Однако полная и совершенная синхронизация духа и тела невозможна. Классическая метафизика предвосхищала жизнь души после исчезновения тела. Метанойя, понимаемая как переход от обычной, мирской, «естественной» перспективы к перспективе универсальной, метафизической, означала абстрагирование от собственного мирского существования в ожидании вечной духовной жизни после телесной смерти. Сегодня метанойя функционирует как предвосхищение вечной жизни тела в виде трупа – после смерти души. Так что последовательный материализм не исключает возможности изменения перспективы посредством метанойи, еще до того, как эта перспектива изменится под действием внешних, экономических или биологических, сил.
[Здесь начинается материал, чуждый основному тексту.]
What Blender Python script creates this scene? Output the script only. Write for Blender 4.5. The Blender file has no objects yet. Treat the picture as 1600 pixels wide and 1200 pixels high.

Метанойя возможна не только при условии, что человеческая телесность оценивается как недостаточная и неполная, поскольку душа продолжает жить после телесной смерти, но и в том случае (случае современного человека), если эта телесность кажется преобладающей, поскольку считается, что жизнь души короче жизни тела. После смерти души тело попадает в другое место, отличное от того, где оно пребывало при жизни, а именно на кладбище. Фуко по праву причислял кладбище, наряду с музеем, клиникой, тюрьмой или кораблем (можно назвать в этом же ряду библиотеку и мусорную кучу), к разряду других мест, гетеротопий. Человек может пережить метанойю, если он представит себе жизнь своего тела в качестве трупа – и тем самым достигнет гетеротопической перспективы.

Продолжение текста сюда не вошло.